Pernyataan Camat Bogor Barat tersebut dirasa sangat relevan, mengingat pentingnya keberadaan lahan basah untuk mendukung fungsi ekonomi, sosial, dan ekologi, baik di wilayah perkotaan maupun wilayah lainnya, sehingga perlu upaya yang lebih serius dan terintegrasi dari berbagai pihak untuk mempertahankan dan melestarikan keberadaannya. Oleh karena, situ merupakan suatu sumber daya air permukaan yang menjadi bagian dari sistem tata air di wilayahnya serta memiliki potensi sebagai sumber air baku, pengendali banjir, irigasi, perikanan maupun pariwisata. Fungsi-fungsi tersebut saling terkait dengan keberadaan lahan basah dan vegetasi di sekitarnya, seperti persawahan dan hutan, serta dalam bentang alam Daerah Aliran Sungai dari hulu hingga hilir.
Di dalam paparannya, Kepala Pusat Penelitian dan Pengembangan Hutan, Krisfianti L. Ginoga, menjelaskan bahwa kawasan Hutan Penelitian Dramaga merupakan satu kesatuan yang tidak dapat dipisahkan dari Situ Gede. Sebagai salah satu dari sedikit situ yang ada di Bogor, maka tujuan pengelolaan kawasan Situ Gede-Hutan Penelitian Dramaga adalah untuk mengembangkan potensi sumber daya hutan, mengembangkan parent stock, menjadi pusat alih teknologi, serta dipersiapkan menuju perwujudan menjadi taman hutan raya bertaraf internasional.
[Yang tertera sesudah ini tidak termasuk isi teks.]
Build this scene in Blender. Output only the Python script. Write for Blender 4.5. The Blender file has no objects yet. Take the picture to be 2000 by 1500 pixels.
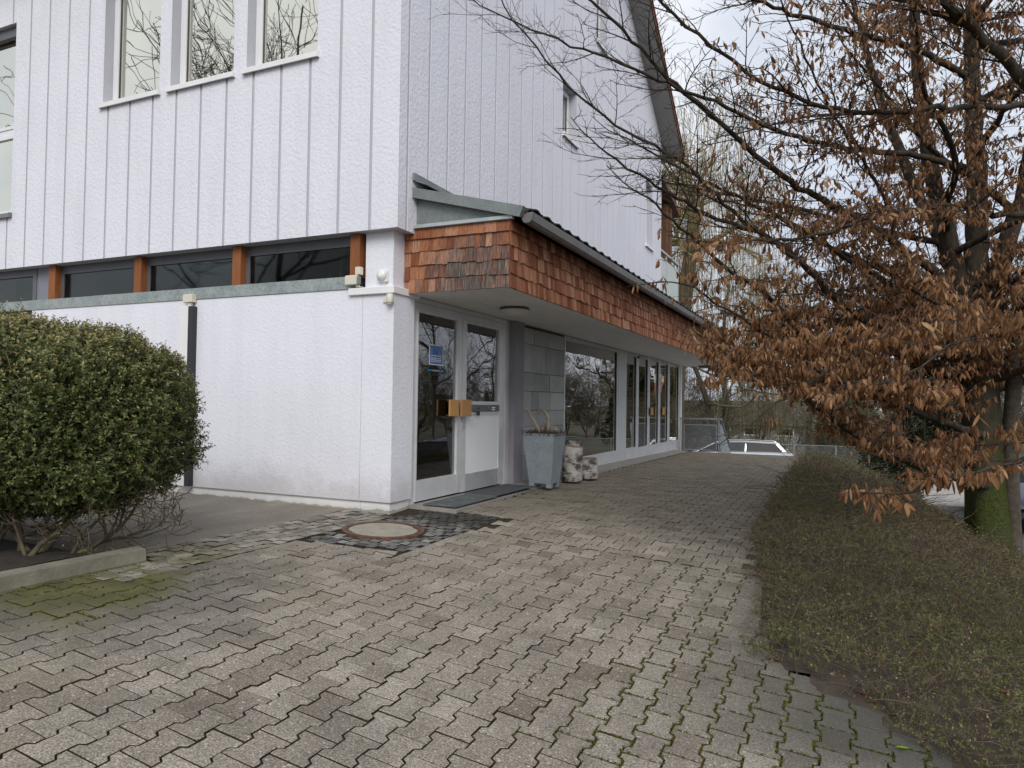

Di samping itu, kawasan Situ Gede-Hutan Penelitian Dramaga juga dilindungi dan dikelola secara lestari dengan tujuan untuk meningkatkan fungsi hutan, di antaranya sebagai kawasan riset, laboratorium alam, dan alih teknologi untuk vokasi serta wisata ilmiah. Kecenderungan semakin banyaknya masyarakat yang menggemari wisata alam, maka adalah penting untuk juga meningkatkan kesadaran masyarakat tentang peran dan fungsi ekologis daerah wisata alam yang mereka kunjungi, sehingga risiko kerusakannya pun dapat diminimalkan.